Si Versailles m’était conté...
J’ai envie de dire un sentiment mitigé entre la curiosité et le doute que cela puisse fonctionner avec l’architecture ingrate et omniprésente de ce lieu, en tout cas loin de tout ce que ses prédécesseurs (Jeff Koons, Xavier Veilhan, Murakami et Bernard Venet) tentèrent de véhiculer à travers leurs œuvres, à savoir l’image d’une haute opinion de la responsabilité qui leur était incombée.
L’exposition de Joana Vasconcelos aurait même déclenchée des réactions positives parmi le public, que dis-je le grand public venu des quatre coins du monde. « Le château de Versailles est l’endroit rêvé pour rendre hommage à l’audace esthétique de cette époque et assurer une continuité avec l’histoire », souligne t-elle. Ce qui n’a en rien convaincu les associations de soutien au château. L’art contemporain "officiel" (dans officiel, j’entends l’art soutenu et entretenu grassement par l’Etat et nos "chères" institutions culturelles) est à leurs yeux sacrilège dans un tel lieu de mémoire.

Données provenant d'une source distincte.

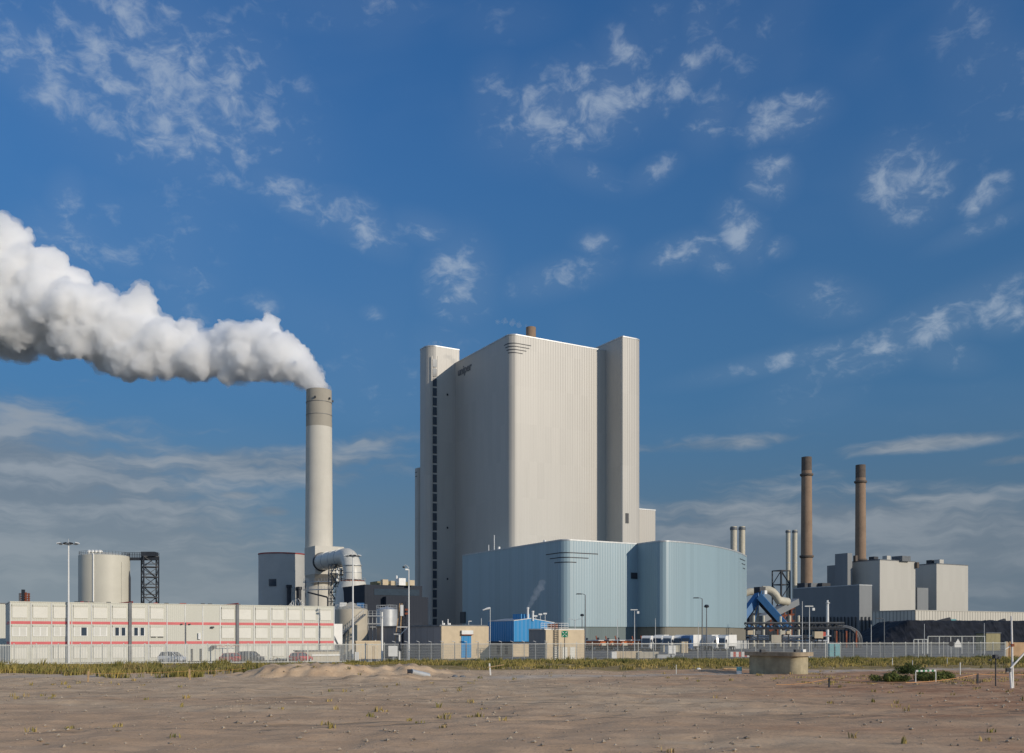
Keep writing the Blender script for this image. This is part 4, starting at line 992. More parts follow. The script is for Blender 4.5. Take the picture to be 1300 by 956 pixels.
# posts of the pipe bridge: pale vent stacks
for i, (px_, py) in enumerate(((957, 782), (969.5, 782), (991, 783), (1003, 782), (1014, 782))):
    p_ = at(px_, 360); r_ = .42; tag(MB().lathe([(r_, 0), (r_, zat(py, 360)), (r_ * .7, zat(py, 360) + .2)], p_, 16).build('vent_stack', 'duct2', None, (p_.x, p_.y, 0)),
        ('pale vent post nearest the second blue hall', 'pale vent post right of the cream conveyor leg', 'pale vent post at the foot of the blue arm', 'pale vent post just right of the blue conveyor foot', 'pale vent post before the grey wall, last of five')[i], 'vent', 'pale vent posts above the pipe bridge')
pbz, pbz2 = zat(791.5, 330), zat(798.5, 330)
pbr = thing('pipe_bridge', 'long dark truss pipe bridge with blue panels and a curved end', 'pipe bridge', at(1010, 330))
a, b_ = at(947, 330), at(1072, 330); mb = MB()
for z in (pbz, pbz2):
    for dy_ in (0, 2.4): mb.beam((a.x, a.y + dy_, z), (b_.x, b_.y + dy_, z), .35)
n_ = 26
for k in range(n_):
    p_, q_ = a.lerp(b_, k / n_), a.lerp(b_, (k + 1) / n_)
    mb.beam((p_.x, p_.y, pbz2 if k % 2 else pbz), (q_.x, q_.y, pbz if k % 2 else pbz2), .22)
    mb.beam((p_.x, p_.y + 2.4, pbz2 if k % 2 else pbz), (q_.x, q_.y + 2.4, pbz if k % 2 else pbz2), .22)
mb.build('truss', 'dark', pbr)
MB().beam((a.x, a.y + 1.2, pbz + .35), (b_.x, b_.y + 1.2, pbz + .35), 2.4, .25).build('deck', 'steel', pbr)
for k in range(5):
    p_, q_ = a.lerp(b_, .02 + k * .10), a.lerp(b_, .085 + k * .10); MB().beam((p_.x, p_.y + .3, pbz2 + .25 + (.9)), (q_.x, q_.y + .3, pbz2 + .25), .2, .9).build('panel', 'convblue', pbr)
for dy_ in range(4):
    r0 = .22; mb = MB(); o_ = dy_ * .6
    mb.pipe([(a.x, a.y + o_, pbz2 + .4), (b_.x, b_.y + o_, pbz2 + .4 + .25 * dy_)] + [(b_.x + (4.8 + o_) * math.sin(R(x_)), b_.y + o_, pbz2 - 4.6 + .25 * dy_ + (5.0) * math.cos(R(x_))) for x_ in range(10, 91, 16)] + [(b_.x + 4.8 + o_, b_.y + o_, 0)], r0, 8); mb.build('pipe', 'steel' if dy_ % 2 else 'dark', pbr)
for px_ in (960, 985, 1010, 1035, 1060): p_ = at(px_, 331); MB().beam((p_.x, p_.y, 0), (p_.x, p_.y, pbz2), .5).build('post', 'dark', pbr)
for i in range(7): p_ = at(1062 + i * 4.2, 326); MB().beam((p_.x, p_.y, 0), (p_.x, p_.y, zat(801 + (i % 3) * 1.5, 326)), .45).build('valve_post', 'dark' if i % 3 else 'rust', pbr)
# pipe alley below: long pale pipes, boxes
pa = thing('pipe_alley', 'low run of long pale pipes and valve boxes under the truss bridge', 'pipework', at(1000, 300))
for i, (x0, x1, py) in enumerate(((948, 1055, 807.5), (955, 1035, 809.5), (948, 1010, 812), (990, 1050, 813.5))):
    p_, q_ = at(x0, 300 + i), at(x1, 300 + i); MB().tube((p_.x, p_.y, zat(py, 300)), (q_.x, q_.y, zat(py, 300)), .28, None, 10).build('pipe', 'galv' if i != 1 else 'whitem', pa)
for i, (px_, py, sz, mt) in enumerate(((952, 803, 1.6, 'beige'), (962, 803, 1.4, 'steel'), (978, 804, 1.3, 'dark'), (993, 803, 1.5, 'duct2'), (1001, 803, 1.2, 'beige'), (1038, 806, 2.6, 'beige'), (1044, 805, 1.6, 'barrierred'), (984, 811, 3.0, 'tankbeige'), (1022, 808, 1.2, 'dark'), (1031, 811, 1.4, 'dark'))):
    p_ = at(px_, 298); MB().box((p_.x, p_.y, zat(py, 298)), (sz, sz, sz * .8)).build('valve_box', mt, pa); MB().beam((p_.x, p_.y, -.1), (p_.x, p_.y, zat(py, 298)), .3).build('stand', 'dark', pa)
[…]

Quoique l’on en dise, l’ex-maître du château Jean-Jacques Aillagon, également initiateur du projet Vasconcelos, en a toujours tenu compte. Mais cet art du dosage et du compromis ne l’a pas empêché d’être la cible d’une pluie de noms d’oiseaux. Sa remplaçante Catherine Péguet s’est calée, elle aussi, sur la même ligne de prudence en refusant l’entrée de A Noiva (la Mariée), œuvre polémique de l’artiste portugaise constituée de 25 000 tampons hygiéniques et formant un lustre de 5m de haut ayant fait fureur à la Biennale de Venise en 2005.

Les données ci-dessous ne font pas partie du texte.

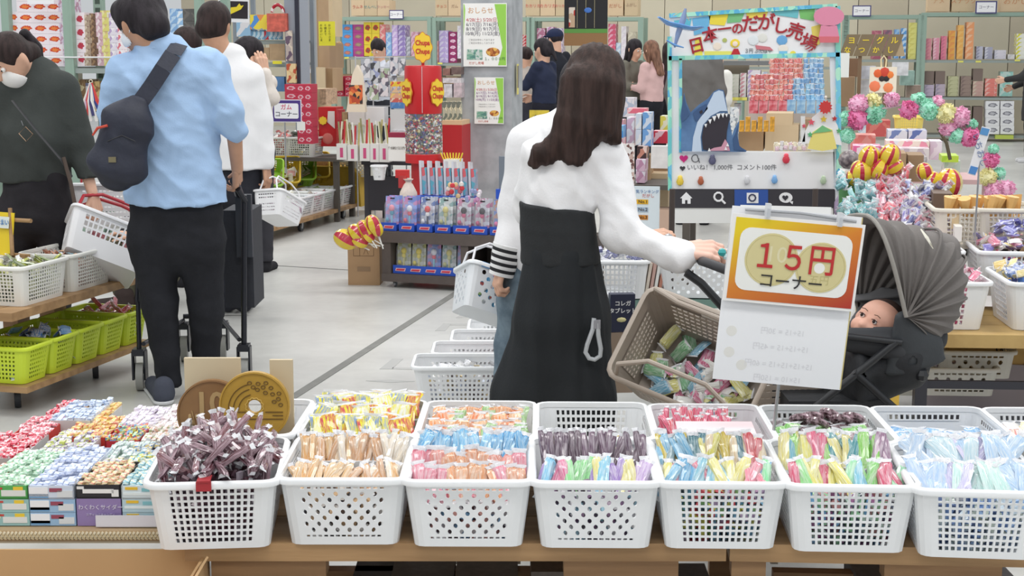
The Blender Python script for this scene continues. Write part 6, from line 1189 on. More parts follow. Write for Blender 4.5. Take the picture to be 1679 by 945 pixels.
for i, (y0, y1, cc) in enumerate([(134, 142, ((236, 196, 60), (214, 90, 70), (240, 220, 120))), (142, 152, ((226, 190, 150), (170, 160, 170), (200, 200, 210))), (153, 161, ((226, 170, 140), (236, 200, 120))), (161, 168, ((206, 100, 90), (230, 210, 190))), (168, 178, ((80, 130, 190), (110, 150, 200)))]): bx_(640, 664, y0, y1, 12.3, .05, vmat(cc, 40), 'small_candy_box', 'small striped candy box, %s layer right on the wire rack' % PO[i], 'candy box')
for i, (x0, x1, y0, y1, c) in enumerate([(571, 600, 178, 204, (236, 234, 232)), (598, 630, 176, 206, (234, 234, 236)), (640, 665, 180, 222, (214, 214, 214))]): bx_(x0, x1, y0, y1, 12.3, .12, mat(c, .5), 'white_carton', 'plain white carton, %s from the left on the goods table rack' % PO[i], 'box')
o = emp('paper_bag', PU(584, 180, 12.1), 'cream paper bag with orange printing left of the wire rack', 'bag', (0, 0, -PSI)); mb = MB(); mb.prism([(-.09, -.02), (.08, -.02), (.05, .30), (.01, .38), (-.03, .30)], 0, .06, mat((236, 222, 200), .7)); ob('bag_body', mb, o); mb = MB(); mb.box((.0, -.002, .13), (.12, .003, .16), vmat(((226, 110, 60), (190, 80, 50), (236, 160, 90), (60, 50, 50)), 30)); ob('print', mb, o)
# red shelf right of tower, jars
bx_(726, 757, 205, 300, 11.5, .3, mat((190, 44, 48), .45), 'red_cabinet', 'red cabinet between candy tower and pillar', 'cabinet')
for i in range(4): bx_(726+7.6*i, 733+7.6*i, 166, 198, 11.6, .04, vmat(((190, 190, 170), (120, 130, 120), (226, 222, 190)), 30, .2), 'jar', 'glass jar of candy, %s of four above the red cabinet' % PO[i], 'jar', 'jars above the red cabinet')
bx_(725, 757, 198, 205, 11.5, .28, mat((226, 190, 150), .5), 'shelf_tray', 'cream tray under the jars beside the pillar', 'tray')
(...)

A partir de là, on aura compris que la thématique de la femme emprunt d’un discours féministe light « Ce n’est pas un plaidoyer contre les hommes » assure t-elle, est au cœur de ses travaux herculéens. Voir ses gigantesques et chamarrées installations en textile telles que Mary Popins vêtue de brocarts inspirés des tissus destinés aux châteaux et palais de l’époque, Marilyn avec ses escarpins composés de casseroles ou l’étrange Lilicoptère avec d’un côté l’opulence esthétique de la royauté et de l’autre le symbole de l’oiseau-machine paré de ses plus belles plumes pour voler et s’échapper du carcan de Versailles.
Et puis il y a Marie-Antoinette et toutes ces favorites de la Cour, d’apparence libres et indépendantes mais dont dit-elle « Le château de Versailles ressemblait à une prison dorée. » Joana Vasconcelos s’en est emparé pour parfaire l’image de la femme et de ses multiples facettes. Doit-on la clouer au pilori pour cela ? A vrai dire, elle ne s’en sort pas si mal même si sa belle audace a parfois ses ratés comme ses quelques sculptures exposées en extérieur, noyées par la magnificence des jardins.